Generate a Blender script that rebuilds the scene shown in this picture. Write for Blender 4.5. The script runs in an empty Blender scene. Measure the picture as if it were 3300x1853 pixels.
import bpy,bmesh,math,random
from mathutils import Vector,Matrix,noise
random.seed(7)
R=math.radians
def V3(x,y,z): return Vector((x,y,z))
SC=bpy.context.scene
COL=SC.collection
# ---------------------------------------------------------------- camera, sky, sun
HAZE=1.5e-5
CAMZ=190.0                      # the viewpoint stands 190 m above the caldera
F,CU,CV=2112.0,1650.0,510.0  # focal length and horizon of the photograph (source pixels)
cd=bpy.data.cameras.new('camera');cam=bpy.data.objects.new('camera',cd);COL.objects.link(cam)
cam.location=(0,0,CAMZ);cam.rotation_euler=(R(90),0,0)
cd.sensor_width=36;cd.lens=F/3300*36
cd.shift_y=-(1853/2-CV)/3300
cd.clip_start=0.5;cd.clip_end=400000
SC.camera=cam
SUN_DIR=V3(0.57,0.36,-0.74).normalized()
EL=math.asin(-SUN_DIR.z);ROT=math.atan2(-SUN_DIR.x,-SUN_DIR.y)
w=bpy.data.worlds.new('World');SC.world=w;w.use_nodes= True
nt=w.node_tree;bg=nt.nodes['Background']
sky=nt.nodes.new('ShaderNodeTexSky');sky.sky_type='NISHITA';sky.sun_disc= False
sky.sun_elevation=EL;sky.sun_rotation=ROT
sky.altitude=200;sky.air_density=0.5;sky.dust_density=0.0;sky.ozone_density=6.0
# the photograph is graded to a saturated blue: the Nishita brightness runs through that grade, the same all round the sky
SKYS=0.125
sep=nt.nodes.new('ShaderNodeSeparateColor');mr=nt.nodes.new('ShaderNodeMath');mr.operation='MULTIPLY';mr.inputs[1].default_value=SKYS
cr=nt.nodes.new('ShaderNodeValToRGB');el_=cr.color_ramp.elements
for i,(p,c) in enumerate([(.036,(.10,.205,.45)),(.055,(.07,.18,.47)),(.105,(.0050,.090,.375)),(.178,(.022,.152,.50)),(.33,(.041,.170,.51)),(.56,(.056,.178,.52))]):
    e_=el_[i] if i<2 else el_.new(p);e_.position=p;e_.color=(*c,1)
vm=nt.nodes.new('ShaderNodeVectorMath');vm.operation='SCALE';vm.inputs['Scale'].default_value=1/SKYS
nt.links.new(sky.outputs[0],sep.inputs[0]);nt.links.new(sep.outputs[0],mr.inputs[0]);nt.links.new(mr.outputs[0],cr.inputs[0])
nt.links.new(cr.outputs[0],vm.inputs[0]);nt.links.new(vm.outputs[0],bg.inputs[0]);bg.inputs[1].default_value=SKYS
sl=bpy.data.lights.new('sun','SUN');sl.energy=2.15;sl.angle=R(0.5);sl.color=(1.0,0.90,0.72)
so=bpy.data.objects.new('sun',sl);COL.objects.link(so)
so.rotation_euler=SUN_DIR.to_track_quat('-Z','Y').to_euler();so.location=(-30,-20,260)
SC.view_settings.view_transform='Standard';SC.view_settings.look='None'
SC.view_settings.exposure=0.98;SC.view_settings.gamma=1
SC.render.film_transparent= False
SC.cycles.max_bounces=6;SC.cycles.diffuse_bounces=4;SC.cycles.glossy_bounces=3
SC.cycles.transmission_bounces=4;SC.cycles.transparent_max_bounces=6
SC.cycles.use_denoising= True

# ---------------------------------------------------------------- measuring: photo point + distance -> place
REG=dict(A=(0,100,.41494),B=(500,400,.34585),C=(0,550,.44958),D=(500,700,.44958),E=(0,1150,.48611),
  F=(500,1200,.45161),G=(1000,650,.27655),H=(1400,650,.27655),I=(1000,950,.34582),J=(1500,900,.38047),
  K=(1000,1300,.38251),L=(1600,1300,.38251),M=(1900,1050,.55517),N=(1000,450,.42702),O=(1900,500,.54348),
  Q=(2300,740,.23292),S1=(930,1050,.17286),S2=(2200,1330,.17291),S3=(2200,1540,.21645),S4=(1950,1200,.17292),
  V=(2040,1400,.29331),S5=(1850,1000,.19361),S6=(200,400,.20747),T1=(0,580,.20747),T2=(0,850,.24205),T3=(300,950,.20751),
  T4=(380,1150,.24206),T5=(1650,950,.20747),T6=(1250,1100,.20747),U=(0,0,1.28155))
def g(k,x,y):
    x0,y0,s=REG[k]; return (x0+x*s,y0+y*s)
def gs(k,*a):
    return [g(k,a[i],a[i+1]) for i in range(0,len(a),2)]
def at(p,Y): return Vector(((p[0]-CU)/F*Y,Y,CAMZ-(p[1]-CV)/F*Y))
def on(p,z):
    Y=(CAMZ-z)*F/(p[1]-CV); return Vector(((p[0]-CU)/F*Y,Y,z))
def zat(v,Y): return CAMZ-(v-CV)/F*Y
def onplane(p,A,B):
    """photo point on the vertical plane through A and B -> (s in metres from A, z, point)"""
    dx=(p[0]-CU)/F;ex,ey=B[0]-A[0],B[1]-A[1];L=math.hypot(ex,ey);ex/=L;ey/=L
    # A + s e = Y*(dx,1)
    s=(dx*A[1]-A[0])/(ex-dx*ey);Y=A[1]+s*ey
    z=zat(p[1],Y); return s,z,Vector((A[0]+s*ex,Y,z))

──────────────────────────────

- [WORK INSTRUCTIONS] Transcribe the material above in its entirety. Match it exactly.

- [RESULT BELOW]
Generate a Blender script that rebuilds the scene shown in this picture. Write for Blender 4.5. The script runs in an empty Blender scene. Measure the picture as if it were 3300x1853 pixels.
import bpy,bmesh,math,random
from mathutils import Vector,Matrix,noise
random.seed(7)
R=math.radians
def V3(x,y,z): return Vector((x,y,z))
SC=bpy.context.scene
COL=SC.collection
# ---------------------------------------------------------------- camera, sky, sun
HAZE=1.5e-5
CAMZ=190.0                      # the viewpoint stands 190 m above the caldera
F,CU,CV=2112.0,1650.0,510.0  # focal length and horizon of the photograph (source pixels)
cd=bpy.data.cameras.new('camera');cam=bpy.data.objects.new('camera',cd);COL.objects.link(cam)
cam.location=(0,0,CAMZ);cam.rotation_euler=(R(90),0,0)
cd.sensor_width=36;cd.lens=F/3300*36
cd.shift_y=-(1853/2-CV)/3300
cd.clip_start=0.5;cd.clip_end=400000
SC.camera=cam
SUN_DIR=V3(0.57,0.36,-0.74).normalized()
EL=math.asin(-SUN_DIR.z);ROT=math.atan2(-SUN_DIR.x,-SUN_DIR.y)
w=bpy.data.worlds.new('World');SC.world=w;w.use_nodes= True
nt=w.node_tree;bg=nt.nodes['Background']
sky=nt.nodes.new('ShaderNodeTexSky');sky.sky_type='NISHITA';sky.sun_disc= False
sky.sun_elevation=EL;sky.sun_rotation=ROT
sky.altitude=200;sky.air_density=0.5;sky.dust_density=0.0;sky.ozone_density=6.0
# the photograph is graded to a saturated blue: the Nishita brightness runs through that grade, the same all round the sky
SKYS=0.125
sep=nt.nodes.new('ShaderNodeSeparateColor');mr=nt.nodes.new('ShaderNodeMath');mr.operation='MULTIPLY';mr.inputs[1].default_value=SKYS
cr=nt.nodes.new('ShaderNodeValToRGB');el_=cr.color_ramp.elements
for i,(p,c) in enumerate([(.036,(.10,.205,.45)),(.055,(.07,.18,.47)),(.105,(.0050,.090,.375)),(.178,(.022,.152,.50)),(.33,(.041,.170,.51)),(.56,(.056,.178,.52))]):
    e_=el_[i] if i<2 else el_.new(p);e_.position=p;e_.color=(*c,1)
vm=nt.nodes.new('ShaderNodeVectorMath');vm.operation='SCALE';vm.inputs['Scale'].default_value=1/SKYS
nt.links.new(sky.outputs[0],sep.inputs[0]);nt.links.new(sep.outputs[0],mr.inputs[0]);nt.links.new(mr.outputs[0],cr.inputs[0])
nt.links.new(cr.outputs[0],vm.inputs[0]);nt.links.new(vm.outputs[0],bg.inputs[0]);bg.inputs[1].default_value=SKYS
sl=bpy.data.lights.new('sun','SUN');sl.energy=2.15;sl.angle=R(0.5);sl.color=(1.0,0.90,0.72)
so=bpy.data.objects.new('sun',sl);COL.objects.link(so)
so.rotation_euler=SUN_DIR.to_track_quat('-Z','Y').to_euler();so.location=(-30,-20,260)
SC.view_settings.view_transform='Standard';SC.view_settings.look='None'
SC.view_settings.exposure=0.98;SC.view_settings.gamma=1
SC.render.film_transparent= False
SC.cycles.max_bounces=6;SC.cycles.diffuse_bounces=4;SC.cycles.glossy_bounces=3
SC.cycles.transmission_bounces=4;SC.cycles.transparent_max_bounces=6
SC.cycles.use_denoising= True

# ---------------------------------------------------------------- measuring: photo point + distance -> place
REG=dict(A=(0,100,.41494),B=(500,400,.34585),C=(0,550,.44958),D=(500,700,.44958),E=(0,1150,.48611),
  F=(500,1200,.45161),G=(1000,650,.27655),H=(1400,650,.27655),I=(1000,950,.34582),J=(1500,900,.38047),
  K=(1000,1300,.38251),L=(1600,1300,.38251),M=(1900,1050,.55517),N=(1000,450,.42702),O=(1900,500,.54348),
  Q=(2300,740,.23292),S1=(930,1050,.17286),S2=(2200,1330,.17291),S3=(2200,1540,.21645),S4=(1950,1200,.17292),
  V=(2040,1400,.29331),S5=(1850,1000,.19361),S6=(200,400,.20747),T1=(0,580,.20747),T2=(0,850,.24205),T3=(300,950,.20751),
  T4=(380,1150,.24206),T5=(1650,950,.20747),T6=(1250,1100,.20747),U=(0,0,1.28155))
def g(k,x,y):
    x0,y0,s=REG[k]; return (x0+x*s,y0+y*s)
def gs(k,*a):
    return [g(k,a[i],a[i+1]) for i in range(0,len(a),2)]
def at(p,Y): return Vector(((p[0]-CU)/F*Y,Y,CAMZ-(p[1]-CV)/F*Y))
def on(p,z):
    Y=(CAMZ-z)*F/(p[1]-CV); return Vector(((p[0]-CU)/F*Y,Y,z))
def zat(v,Y): return CAMZ-(v-CV)/F*Y
def onplane(p,A,B):
    """photo point on the vertical plane through A and B -> (s in metres from A, z, point)"""
    dx=(p[0]-CU)/F;ex,ey=B[0]-A[0],B[1]-A[1];L=math.hypot(ex,ey);ex/=L;ey/=L
    # A + s e = Y*(dx,1)
    s=(dx*A[1]-A[0])/(ex-dx*ey);Y=A[1]+s*ey
    z=zat(p[1],Y); return s,z,Vector((A[0]+s*ex,Y,z))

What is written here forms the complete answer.